--- start MATERIAL FOR THIS TASK ---

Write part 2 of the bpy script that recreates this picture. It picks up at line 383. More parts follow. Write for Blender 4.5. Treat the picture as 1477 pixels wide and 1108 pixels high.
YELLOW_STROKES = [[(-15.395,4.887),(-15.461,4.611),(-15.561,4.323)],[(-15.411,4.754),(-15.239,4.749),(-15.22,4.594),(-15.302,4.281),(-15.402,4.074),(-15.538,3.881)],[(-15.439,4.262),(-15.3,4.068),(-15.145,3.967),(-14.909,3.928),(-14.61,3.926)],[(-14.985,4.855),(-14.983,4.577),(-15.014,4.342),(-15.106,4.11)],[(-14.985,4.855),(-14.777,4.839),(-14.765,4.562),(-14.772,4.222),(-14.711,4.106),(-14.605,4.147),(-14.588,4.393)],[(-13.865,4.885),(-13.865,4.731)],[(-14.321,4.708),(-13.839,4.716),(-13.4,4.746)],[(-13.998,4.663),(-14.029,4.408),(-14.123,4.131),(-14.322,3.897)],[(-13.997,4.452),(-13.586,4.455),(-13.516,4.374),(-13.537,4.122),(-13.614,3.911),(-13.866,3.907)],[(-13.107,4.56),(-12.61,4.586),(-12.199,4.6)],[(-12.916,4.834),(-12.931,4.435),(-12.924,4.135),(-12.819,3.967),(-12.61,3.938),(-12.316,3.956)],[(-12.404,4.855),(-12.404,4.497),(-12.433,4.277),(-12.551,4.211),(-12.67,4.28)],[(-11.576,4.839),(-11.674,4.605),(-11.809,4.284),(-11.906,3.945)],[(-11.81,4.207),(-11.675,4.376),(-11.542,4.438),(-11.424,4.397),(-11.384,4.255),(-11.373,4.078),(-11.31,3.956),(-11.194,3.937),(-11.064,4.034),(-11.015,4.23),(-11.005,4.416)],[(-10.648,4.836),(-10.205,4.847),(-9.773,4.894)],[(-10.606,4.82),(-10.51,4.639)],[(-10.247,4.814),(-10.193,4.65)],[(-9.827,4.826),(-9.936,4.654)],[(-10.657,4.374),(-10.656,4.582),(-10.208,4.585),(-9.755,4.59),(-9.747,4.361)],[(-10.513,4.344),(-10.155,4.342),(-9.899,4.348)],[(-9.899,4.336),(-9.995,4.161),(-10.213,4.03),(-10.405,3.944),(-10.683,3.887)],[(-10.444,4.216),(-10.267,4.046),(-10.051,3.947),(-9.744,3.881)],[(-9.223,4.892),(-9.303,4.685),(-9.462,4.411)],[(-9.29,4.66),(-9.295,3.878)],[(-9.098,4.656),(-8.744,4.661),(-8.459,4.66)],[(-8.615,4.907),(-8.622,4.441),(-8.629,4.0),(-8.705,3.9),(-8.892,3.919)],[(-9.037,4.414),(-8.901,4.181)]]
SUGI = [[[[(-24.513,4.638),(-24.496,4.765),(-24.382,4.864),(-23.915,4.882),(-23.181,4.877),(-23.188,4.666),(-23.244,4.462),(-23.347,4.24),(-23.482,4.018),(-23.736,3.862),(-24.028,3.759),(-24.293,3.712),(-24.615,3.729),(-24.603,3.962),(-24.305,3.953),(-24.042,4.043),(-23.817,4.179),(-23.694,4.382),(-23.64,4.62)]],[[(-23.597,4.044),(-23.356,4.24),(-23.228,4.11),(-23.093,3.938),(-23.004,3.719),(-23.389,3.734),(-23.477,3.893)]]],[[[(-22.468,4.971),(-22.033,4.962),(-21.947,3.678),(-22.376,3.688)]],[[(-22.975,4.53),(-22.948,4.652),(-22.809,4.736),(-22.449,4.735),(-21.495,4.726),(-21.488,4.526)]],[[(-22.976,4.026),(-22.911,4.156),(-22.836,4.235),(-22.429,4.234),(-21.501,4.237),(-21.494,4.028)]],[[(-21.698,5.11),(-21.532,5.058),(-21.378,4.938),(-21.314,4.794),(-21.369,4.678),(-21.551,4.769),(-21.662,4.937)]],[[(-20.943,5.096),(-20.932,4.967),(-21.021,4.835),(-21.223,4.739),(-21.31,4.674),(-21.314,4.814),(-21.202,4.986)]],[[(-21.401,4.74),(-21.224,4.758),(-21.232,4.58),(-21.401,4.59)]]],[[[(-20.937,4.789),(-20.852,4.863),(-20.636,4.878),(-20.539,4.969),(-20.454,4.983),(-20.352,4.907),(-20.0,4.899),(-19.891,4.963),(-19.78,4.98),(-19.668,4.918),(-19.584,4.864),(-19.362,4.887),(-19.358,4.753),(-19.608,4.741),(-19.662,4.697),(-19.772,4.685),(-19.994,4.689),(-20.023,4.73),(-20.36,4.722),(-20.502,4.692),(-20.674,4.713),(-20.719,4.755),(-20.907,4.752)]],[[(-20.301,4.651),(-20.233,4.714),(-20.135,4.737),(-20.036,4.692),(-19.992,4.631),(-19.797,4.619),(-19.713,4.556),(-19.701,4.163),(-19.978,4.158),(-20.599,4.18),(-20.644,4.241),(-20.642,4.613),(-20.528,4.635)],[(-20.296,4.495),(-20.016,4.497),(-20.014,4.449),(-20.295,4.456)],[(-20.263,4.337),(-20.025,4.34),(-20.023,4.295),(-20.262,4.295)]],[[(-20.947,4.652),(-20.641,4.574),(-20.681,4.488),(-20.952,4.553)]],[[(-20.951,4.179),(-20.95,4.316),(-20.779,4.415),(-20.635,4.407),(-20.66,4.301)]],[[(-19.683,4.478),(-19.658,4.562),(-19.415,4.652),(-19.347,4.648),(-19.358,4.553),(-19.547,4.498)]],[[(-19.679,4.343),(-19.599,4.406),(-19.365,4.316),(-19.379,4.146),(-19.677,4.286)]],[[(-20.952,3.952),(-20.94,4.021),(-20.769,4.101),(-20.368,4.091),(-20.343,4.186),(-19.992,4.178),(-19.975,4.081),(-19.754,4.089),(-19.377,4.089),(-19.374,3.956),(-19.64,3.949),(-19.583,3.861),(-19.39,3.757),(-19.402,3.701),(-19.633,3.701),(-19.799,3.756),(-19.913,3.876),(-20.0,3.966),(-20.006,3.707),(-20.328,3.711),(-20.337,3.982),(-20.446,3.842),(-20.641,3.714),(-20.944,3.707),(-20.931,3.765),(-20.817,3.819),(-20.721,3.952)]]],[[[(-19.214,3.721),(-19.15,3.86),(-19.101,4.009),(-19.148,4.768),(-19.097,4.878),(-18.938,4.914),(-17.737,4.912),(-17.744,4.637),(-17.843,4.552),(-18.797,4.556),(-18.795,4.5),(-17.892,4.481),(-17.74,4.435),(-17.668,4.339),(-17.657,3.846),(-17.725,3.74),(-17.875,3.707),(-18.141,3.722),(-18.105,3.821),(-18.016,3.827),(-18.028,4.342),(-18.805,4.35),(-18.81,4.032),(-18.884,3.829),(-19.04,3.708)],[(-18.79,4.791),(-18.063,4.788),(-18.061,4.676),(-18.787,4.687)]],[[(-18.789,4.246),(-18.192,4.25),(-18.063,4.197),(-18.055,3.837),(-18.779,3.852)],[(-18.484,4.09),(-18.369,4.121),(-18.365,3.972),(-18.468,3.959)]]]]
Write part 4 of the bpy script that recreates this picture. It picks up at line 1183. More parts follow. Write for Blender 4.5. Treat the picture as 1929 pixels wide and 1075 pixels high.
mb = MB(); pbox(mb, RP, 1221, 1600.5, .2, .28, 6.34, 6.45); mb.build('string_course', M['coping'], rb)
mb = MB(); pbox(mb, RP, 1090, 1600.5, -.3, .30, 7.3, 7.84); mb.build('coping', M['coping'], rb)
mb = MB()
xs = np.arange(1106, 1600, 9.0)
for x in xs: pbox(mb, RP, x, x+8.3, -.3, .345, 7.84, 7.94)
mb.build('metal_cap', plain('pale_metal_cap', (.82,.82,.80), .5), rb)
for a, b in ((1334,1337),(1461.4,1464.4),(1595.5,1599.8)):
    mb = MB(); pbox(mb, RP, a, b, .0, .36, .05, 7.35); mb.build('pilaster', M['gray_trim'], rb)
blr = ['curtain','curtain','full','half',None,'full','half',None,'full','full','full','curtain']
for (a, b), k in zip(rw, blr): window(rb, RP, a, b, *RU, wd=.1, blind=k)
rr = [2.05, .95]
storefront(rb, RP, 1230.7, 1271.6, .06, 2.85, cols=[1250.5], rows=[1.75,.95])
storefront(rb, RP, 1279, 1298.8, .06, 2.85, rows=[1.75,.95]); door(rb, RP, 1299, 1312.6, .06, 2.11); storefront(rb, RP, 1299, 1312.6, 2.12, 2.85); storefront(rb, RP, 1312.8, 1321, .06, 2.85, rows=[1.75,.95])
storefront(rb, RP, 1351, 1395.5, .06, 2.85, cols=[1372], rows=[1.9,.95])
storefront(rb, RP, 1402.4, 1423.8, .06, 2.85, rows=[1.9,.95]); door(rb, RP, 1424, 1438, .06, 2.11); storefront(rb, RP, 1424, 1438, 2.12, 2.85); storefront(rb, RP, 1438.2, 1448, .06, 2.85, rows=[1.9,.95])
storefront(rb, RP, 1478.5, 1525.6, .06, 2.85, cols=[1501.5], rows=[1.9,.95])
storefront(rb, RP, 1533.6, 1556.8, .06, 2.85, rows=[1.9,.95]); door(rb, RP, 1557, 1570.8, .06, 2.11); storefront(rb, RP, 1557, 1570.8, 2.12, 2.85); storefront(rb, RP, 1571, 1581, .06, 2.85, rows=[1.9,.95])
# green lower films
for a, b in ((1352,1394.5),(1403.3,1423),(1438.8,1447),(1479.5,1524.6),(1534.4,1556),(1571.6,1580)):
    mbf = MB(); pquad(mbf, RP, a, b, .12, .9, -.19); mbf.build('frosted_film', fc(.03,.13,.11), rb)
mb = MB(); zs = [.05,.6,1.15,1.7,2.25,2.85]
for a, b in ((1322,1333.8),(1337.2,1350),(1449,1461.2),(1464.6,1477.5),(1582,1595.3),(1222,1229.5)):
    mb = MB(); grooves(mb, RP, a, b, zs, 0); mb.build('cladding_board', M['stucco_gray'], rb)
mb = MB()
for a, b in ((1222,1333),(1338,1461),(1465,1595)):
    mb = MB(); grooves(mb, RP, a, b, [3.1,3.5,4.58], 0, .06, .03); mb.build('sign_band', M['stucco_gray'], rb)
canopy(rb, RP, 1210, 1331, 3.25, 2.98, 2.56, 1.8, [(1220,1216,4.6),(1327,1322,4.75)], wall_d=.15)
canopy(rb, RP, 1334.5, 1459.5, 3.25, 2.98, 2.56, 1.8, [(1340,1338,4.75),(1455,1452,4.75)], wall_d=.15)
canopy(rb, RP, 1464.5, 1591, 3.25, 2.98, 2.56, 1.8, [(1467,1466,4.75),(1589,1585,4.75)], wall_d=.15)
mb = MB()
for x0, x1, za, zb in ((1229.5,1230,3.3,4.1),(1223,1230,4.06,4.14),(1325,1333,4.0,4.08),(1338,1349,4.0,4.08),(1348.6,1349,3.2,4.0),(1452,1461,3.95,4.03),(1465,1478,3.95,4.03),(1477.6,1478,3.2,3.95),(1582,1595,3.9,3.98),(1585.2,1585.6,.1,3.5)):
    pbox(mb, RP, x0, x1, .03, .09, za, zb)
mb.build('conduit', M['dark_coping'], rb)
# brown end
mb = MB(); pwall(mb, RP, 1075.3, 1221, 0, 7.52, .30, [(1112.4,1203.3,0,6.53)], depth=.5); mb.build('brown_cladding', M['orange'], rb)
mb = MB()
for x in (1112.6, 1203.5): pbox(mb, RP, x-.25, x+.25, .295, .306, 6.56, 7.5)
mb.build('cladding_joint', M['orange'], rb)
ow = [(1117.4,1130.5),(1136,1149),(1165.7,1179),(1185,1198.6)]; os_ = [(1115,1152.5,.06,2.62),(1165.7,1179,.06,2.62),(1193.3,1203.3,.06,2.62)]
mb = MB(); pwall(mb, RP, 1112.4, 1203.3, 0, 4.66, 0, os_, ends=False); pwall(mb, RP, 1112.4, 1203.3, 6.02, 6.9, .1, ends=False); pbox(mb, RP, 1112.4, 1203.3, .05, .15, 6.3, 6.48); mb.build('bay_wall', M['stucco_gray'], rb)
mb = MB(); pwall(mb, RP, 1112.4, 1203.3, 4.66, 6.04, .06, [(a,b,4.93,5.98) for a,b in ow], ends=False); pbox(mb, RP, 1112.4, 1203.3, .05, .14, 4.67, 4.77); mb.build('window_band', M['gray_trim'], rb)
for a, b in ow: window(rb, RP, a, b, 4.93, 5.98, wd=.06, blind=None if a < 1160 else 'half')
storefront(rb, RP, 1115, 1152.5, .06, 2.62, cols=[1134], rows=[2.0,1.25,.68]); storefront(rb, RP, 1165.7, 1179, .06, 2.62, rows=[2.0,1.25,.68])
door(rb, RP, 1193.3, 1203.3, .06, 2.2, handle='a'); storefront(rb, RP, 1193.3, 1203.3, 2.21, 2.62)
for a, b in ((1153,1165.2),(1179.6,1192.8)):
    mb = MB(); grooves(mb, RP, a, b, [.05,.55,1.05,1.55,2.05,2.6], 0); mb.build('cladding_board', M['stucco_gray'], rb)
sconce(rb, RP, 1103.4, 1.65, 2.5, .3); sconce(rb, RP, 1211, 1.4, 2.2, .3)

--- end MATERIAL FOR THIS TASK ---

**STATED TASK:** Gather up every line from the listing above in which the word "Write" occurs.

**RESULT:**
Write part 2 of the bpy script that recreates this picture. It picks up at line 383. More parts follow. Write for Blender 4.5. Treat the picture as 1477 pixels wide and 1108 pixels high.
Write part 4 of the bpy script that recreates this picture. It picks up at line 1183. More parts follow. Write for Blender 4.5. Treat the picture as 1929 pixels wide and 1075 pixels high.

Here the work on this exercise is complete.